[Scripts that build scenes]

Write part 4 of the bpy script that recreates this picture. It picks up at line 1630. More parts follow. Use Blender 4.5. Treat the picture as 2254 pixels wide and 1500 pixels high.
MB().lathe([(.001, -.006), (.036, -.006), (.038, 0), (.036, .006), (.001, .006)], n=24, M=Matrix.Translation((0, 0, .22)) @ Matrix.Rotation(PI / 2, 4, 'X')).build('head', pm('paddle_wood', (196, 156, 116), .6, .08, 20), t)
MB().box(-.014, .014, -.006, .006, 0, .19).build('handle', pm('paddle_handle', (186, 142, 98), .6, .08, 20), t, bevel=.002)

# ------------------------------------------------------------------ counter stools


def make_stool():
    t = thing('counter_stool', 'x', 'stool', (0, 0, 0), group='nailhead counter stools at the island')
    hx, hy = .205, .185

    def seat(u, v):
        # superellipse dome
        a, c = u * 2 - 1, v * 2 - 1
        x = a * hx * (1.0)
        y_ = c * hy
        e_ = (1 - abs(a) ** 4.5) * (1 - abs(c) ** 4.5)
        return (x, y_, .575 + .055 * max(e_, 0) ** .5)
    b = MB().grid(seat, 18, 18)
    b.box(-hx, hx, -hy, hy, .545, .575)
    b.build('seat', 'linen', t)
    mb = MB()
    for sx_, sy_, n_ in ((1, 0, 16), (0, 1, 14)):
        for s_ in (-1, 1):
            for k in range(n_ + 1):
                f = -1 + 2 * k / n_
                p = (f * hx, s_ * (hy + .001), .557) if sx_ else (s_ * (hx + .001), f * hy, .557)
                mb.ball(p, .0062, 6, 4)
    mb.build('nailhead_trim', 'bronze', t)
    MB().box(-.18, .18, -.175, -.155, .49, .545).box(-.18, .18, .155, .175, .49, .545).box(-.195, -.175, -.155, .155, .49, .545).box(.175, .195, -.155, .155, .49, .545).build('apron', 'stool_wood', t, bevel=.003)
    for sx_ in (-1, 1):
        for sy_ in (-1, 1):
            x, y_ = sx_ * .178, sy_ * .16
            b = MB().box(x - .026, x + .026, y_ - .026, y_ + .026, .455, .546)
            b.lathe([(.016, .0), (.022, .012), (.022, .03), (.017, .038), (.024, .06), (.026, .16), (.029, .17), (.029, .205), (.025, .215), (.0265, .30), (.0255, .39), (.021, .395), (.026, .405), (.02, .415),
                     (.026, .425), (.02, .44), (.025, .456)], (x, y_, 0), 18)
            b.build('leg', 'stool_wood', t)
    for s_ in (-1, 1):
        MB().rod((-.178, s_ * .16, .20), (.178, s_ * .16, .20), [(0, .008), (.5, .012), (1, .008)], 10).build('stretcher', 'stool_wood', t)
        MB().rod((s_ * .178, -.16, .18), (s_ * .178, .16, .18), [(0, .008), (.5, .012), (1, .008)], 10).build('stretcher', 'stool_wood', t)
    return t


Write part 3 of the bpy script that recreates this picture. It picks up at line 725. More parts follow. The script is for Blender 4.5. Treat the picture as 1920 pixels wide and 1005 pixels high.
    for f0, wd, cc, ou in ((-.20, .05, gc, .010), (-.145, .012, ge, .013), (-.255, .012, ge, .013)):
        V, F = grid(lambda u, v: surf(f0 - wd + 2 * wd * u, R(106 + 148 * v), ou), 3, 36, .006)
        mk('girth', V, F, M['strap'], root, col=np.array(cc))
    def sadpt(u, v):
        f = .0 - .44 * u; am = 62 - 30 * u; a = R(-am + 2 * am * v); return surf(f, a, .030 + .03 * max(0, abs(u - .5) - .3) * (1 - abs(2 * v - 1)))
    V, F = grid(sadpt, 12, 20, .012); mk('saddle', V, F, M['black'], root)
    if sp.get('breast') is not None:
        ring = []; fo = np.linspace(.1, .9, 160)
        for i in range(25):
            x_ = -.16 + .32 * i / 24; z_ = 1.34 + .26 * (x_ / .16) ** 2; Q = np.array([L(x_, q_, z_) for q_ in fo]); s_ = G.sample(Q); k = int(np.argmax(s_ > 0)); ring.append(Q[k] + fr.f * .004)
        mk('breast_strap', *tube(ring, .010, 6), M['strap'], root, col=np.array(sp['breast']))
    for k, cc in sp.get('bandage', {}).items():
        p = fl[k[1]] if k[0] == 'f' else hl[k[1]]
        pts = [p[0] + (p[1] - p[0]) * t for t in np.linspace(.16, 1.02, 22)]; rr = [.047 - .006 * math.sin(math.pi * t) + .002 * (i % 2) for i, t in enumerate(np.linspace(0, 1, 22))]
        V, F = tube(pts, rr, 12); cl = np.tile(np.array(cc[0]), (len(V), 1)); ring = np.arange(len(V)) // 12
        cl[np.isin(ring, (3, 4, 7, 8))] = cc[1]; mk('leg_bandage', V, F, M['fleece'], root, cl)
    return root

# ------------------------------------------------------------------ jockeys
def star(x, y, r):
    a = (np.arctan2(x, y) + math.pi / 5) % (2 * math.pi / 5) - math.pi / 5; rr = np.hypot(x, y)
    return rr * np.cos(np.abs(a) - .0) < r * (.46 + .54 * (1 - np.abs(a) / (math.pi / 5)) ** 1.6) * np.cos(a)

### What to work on
Copy all lines of the listing above that contain the string "follow".

### Full solution
Write part 4 of the bpy script that recreates this picture. It picks up at line 1630. More parts follow. Use Blender 4.5. Treat the picture as 2254 pixels wide and 1500 pixels high.
Write part 3 of the bpy script that recreates this picture. It picks up at line 725. More parts follow. The script is for Blender 4.5. Treat the picture as 1920 pixels wide and 1005 pixels high.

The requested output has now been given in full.